The postman began playing the trumpet at age 11, switched to acoustic guitar at 16, and took music courses in college before strumming the blues in bars from Hagerstown to Washington, D.C., as a young adult.

Brown eventually conceded that the best blues players were African American, and "no matter how hard an Anglo tried to sound authentic, there was not the same ease of delivery," he said.

The descendant of "hill people" began searching for his own roots - and discovered Appalachian music.

"It's bluer than the blues," Brown said.

He traded in his collection of guitars for his ensemble of Appalachian instruments, listened to such great Appalachian musicians as Clyde Davenport and Mike Seger, and began teaching himself to play, Brown said.

Each instrument presented a unique challenge, he said.

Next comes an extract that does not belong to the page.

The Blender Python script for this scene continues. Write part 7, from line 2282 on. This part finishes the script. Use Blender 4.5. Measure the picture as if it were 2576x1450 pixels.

Learning to bow and play the fiddle in tune were especially difficult, but Brown could apply his new mastery of that instrument's fingering techniques to the mandolin, he said.

Brown developed "completely different" skills to play the banjo and dulcimers, he said.

His repertoire now includes a long list of traditional Appalachian tunes, to which he sometimes adds his "own little wrinkle."

"I have no compunction about contaminating the old songs with my own lyrics," Brown said.

He looks forward to expanding his musical horizons after retiring from his 29-year career with the post office in less than two years.

Brown will explore Celtic music with his harp, auto harp and pennywhistle, and would like to play the hammer dulcimer and harp at weddings, he said.